Christian Salmon, Le projet Blumkine, La Découverte, 2017.
Dans son dernier roman, Christian Salmon, conduit ses lecteurs sur les traces d’un personnage fascinant dont la vie, pleine d’ombres et de mystères, et la fin tragique symbolise les fulgurances et le destin de la Révolution russe. Tous ceux qui s’intéressent à l’histoire soviétique ont croisé à un moment ou un autre, au détour d’une lecture, la figure de Iakov Blumkine. Si le personnage est bien réel, les traces qu’il a laissées sont si éparses et fragmentaires qu’il est souvent difficile de faire la part entre la réalité et le mythe parmi celles-ci. Christian Salmon, reprenant un projet abandonné pendant les années 1980, s’emploie néanmoins à reconstituer ce parcours et à combler ses trous biographiques.

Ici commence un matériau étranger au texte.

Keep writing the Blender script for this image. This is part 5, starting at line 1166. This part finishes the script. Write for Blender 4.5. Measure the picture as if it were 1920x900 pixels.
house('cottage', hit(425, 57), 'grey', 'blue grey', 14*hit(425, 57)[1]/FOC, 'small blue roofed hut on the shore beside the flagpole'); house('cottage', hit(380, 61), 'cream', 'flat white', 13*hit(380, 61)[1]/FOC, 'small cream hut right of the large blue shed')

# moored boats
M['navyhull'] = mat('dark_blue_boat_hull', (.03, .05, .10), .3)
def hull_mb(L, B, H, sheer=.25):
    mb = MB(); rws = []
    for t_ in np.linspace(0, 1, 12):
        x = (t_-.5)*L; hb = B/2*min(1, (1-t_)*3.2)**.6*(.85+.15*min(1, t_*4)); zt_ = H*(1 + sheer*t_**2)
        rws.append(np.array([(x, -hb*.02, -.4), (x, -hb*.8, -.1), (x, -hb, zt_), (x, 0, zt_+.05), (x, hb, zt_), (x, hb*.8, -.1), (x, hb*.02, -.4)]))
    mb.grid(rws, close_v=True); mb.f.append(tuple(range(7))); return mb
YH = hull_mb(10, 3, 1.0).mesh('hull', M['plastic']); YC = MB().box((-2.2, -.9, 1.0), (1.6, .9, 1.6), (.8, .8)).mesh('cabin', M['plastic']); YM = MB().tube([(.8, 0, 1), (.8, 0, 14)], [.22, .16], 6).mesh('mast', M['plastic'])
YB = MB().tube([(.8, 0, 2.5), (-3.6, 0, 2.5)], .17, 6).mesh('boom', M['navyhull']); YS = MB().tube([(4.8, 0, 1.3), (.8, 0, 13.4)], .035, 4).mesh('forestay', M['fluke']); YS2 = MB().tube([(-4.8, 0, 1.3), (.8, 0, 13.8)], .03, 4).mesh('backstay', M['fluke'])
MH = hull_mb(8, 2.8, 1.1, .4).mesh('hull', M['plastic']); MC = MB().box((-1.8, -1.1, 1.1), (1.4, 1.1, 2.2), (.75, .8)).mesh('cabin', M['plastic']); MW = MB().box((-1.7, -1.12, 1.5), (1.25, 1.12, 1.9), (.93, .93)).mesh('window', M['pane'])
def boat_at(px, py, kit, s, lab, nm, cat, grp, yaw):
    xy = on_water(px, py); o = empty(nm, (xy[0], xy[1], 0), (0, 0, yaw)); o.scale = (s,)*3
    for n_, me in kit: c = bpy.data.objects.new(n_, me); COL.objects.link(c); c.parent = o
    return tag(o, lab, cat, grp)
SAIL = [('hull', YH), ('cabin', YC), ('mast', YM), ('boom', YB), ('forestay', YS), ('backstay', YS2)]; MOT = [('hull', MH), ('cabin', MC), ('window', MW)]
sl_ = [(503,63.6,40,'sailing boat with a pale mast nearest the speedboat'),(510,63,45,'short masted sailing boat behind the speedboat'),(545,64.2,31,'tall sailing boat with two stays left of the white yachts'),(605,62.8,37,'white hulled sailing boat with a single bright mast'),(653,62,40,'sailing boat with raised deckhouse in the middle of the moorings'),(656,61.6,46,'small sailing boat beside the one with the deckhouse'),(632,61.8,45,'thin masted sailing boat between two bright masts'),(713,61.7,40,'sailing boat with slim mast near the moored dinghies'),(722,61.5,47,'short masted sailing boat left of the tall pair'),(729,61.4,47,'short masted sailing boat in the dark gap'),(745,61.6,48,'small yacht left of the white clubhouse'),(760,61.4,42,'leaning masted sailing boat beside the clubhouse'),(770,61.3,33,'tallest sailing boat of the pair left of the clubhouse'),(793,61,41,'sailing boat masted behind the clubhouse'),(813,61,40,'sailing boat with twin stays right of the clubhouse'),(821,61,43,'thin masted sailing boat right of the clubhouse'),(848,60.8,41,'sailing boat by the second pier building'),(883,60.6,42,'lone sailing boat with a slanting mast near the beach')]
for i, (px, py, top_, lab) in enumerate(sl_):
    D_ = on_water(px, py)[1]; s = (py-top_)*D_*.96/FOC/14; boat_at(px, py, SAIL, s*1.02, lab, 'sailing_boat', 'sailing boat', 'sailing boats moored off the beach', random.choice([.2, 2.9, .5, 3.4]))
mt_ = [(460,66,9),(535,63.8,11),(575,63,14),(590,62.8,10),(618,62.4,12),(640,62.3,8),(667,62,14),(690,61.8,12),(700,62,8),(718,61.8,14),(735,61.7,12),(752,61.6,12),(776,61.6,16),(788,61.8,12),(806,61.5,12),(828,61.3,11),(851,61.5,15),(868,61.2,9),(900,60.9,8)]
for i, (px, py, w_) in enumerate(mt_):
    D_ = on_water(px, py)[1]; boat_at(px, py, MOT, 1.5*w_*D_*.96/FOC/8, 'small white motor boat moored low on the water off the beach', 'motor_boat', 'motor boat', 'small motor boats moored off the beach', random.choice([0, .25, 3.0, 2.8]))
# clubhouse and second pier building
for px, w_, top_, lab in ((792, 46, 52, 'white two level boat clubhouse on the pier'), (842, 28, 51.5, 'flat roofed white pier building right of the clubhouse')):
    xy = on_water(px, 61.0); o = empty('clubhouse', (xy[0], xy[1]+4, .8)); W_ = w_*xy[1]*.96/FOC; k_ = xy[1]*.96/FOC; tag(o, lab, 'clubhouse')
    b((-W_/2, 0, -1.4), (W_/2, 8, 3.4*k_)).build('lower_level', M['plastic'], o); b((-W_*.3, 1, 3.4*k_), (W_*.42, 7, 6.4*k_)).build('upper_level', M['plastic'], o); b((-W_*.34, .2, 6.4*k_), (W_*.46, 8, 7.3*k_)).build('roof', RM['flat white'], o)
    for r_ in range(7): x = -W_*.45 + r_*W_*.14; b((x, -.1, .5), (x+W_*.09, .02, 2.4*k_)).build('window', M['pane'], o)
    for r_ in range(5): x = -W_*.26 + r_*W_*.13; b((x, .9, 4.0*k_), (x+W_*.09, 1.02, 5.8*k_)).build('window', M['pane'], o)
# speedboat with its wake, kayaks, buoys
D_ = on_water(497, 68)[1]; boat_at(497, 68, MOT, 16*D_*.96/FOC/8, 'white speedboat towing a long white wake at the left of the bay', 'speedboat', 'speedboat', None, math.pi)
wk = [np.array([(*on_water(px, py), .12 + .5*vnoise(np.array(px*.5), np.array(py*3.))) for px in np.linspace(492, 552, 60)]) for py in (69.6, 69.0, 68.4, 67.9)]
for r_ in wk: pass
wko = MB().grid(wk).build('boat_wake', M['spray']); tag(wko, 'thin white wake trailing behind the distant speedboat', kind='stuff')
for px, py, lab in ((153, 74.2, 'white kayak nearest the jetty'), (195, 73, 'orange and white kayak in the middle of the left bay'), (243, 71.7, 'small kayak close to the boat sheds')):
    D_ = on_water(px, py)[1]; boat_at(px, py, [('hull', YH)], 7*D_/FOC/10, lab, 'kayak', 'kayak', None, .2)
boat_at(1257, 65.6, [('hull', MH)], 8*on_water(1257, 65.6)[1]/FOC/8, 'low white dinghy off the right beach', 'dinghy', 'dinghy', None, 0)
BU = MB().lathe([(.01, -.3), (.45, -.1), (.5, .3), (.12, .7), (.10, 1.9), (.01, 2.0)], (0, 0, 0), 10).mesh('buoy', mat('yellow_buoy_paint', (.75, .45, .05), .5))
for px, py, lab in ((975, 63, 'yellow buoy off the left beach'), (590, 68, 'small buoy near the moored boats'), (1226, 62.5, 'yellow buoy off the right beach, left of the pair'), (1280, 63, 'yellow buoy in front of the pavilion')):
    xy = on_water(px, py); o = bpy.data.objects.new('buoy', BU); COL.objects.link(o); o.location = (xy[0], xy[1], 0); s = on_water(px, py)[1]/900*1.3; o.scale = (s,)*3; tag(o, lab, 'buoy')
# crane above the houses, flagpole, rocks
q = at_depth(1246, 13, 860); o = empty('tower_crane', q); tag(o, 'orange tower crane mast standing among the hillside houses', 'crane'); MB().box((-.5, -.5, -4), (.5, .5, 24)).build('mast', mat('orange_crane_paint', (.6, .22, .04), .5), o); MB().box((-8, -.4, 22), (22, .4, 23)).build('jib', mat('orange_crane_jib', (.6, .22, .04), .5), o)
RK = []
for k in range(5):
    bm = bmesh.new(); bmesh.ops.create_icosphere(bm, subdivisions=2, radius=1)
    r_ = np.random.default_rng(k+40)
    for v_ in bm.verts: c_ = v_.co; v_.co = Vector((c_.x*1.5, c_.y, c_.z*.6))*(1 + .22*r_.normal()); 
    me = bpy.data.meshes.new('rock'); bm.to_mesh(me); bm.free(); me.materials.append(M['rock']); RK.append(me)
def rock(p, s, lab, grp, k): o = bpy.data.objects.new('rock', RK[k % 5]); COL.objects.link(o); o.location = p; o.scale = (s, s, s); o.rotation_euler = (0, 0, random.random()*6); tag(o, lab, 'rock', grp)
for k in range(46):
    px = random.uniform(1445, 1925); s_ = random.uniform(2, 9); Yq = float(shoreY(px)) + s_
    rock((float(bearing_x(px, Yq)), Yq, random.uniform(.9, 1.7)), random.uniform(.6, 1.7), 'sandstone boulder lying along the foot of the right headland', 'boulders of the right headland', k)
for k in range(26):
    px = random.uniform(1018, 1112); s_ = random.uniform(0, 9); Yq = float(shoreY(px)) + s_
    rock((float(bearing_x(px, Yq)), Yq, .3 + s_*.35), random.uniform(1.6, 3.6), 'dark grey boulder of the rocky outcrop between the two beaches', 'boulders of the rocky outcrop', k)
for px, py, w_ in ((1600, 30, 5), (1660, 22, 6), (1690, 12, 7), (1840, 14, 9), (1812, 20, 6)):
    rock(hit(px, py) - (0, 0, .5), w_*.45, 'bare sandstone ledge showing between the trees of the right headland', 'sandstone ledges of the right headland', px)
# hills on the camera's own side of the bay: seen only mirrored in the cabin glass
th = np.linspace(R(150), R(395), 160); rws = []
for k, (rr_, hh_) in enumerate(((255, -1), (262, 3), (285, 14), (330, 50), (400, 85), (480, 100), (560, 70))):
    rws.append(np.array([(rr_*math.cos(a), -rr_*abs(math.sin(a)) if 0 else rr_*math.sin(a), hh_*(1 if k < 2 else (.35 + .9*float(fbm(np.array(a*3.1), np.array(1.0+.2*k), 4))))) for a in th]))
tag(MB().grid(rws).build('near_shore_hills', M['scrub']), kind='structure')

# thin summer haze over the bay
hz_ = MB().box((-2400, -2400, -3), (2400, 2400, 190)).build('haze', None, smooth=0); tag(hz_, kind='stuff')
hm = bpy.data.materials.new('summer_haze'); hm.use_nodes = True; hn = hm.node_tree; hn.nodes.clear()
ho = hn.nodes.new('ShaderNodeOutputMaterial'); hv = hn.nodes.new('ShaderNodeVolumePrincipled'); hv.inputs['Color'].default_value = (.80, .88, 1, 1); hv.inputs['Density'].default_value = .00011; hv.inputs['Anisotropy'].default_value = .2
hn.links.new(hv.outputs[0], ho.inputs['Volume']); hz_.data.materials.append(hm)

Si les doutes entourent son lieu et sa date de naissance, le milieu dans lequel grandit Blumkine est celui du Yiddishland russe marquée par les discriminations antisémites et la pauvreté. A Odessa, le jeune Blumkine, spectateur de pogroms, se lance dans l’action révolutionnaire au sein des socialiste-révolutionnaires. C’est l’occasion pour l’auteur de fournir une description picaresque du monde juif d’Odessa à la veille de 1914 où se croisent idéalistes, génies de la littérature yiddish et bandits populaires. Un monde qui sera bouleversé par la Révolution russe puis disparaîtra dans l’horreur de la Shoah.
La Révolution de 1917 marque un tournant pour Blumkine. Il choisit alors les SR de gauche, les seuls alliés des bolcheviks, puis il s’engage dans la Tchéka sous les ordres de Dzerjinski, Félix de Fer. C’est en 1918 que Blumkine fait son apparition dans la grande histoire en assassinant l’ambassadeur d’Allemagne à Moscou pour protester contre la signature de la paix honteuse de Brest-Litovsk et dans l’espoir de déclencher une guerre révolutionnaire contre l’Empire de Guillaume II. Condamné à mort par les bolcheviks, Blumkine parcourt la Russie en guerre civile en essayant d’échapper à la fois aux Blancs et aux Rouges. Finalement, il fait allégeance aux bolcheviks qui lui pardonnent l’assassinat de l’ambassadeur allemand et le réintègrent au sein de la Tchéka. Policier, Blumkine participe à la Terreur rouge tout en fréquentant la bohème littéraire qui profite encore de la relative liberté d’expression que laisse la jeune Russie soviétique.
Blumkine est aussi un commis-voyageur de la Révolution mondiale comme le montre l’épisode de la République soviétique du Gilan cette tentative de bolcheviser une province du nord de l’Iran ou son passage par la Mongolie de Soukhe Bator. À la fin des années 1920, il se retrouve résident de la Guépéou à Istanbul, un poste clef puisque la métropole turque est à la fois un nid d’espions, un refuge pour les Russes blancs et une porte d’entrée vers le Proche-Orient. C’est dans cette ville qu’il retrouve Trotski dont il fut un proche lors de la guerre civile. L’espion soviétique renoue avec l’ancien chef de l’Armée rouge et accepte de servir de messager entre l’exilé et ses partisans en URSS. Il signe ainsi sa perte, puisque démasqué, il est exécuté en 1929 à Moscou par ses collègues du Guépéou.
À travers ce parcours foisonnant, Christian Salmon fait revivre l’atmosphère de la Russie révolutionnaire naissante entre idéalisme, répression, liberté artistique et mise au pas. Une situation qui n’est pas d’ailleurs sans rappeler celle de la Russie contemporaine. Il présente surtout un personnage au destin si extraordinaire qu’il peut sembler finalement être un personnage de fiction mais dont le parcours comme les origines rappellent étrangement ceux d’Ignace Reiss ou de Walter Krivitski.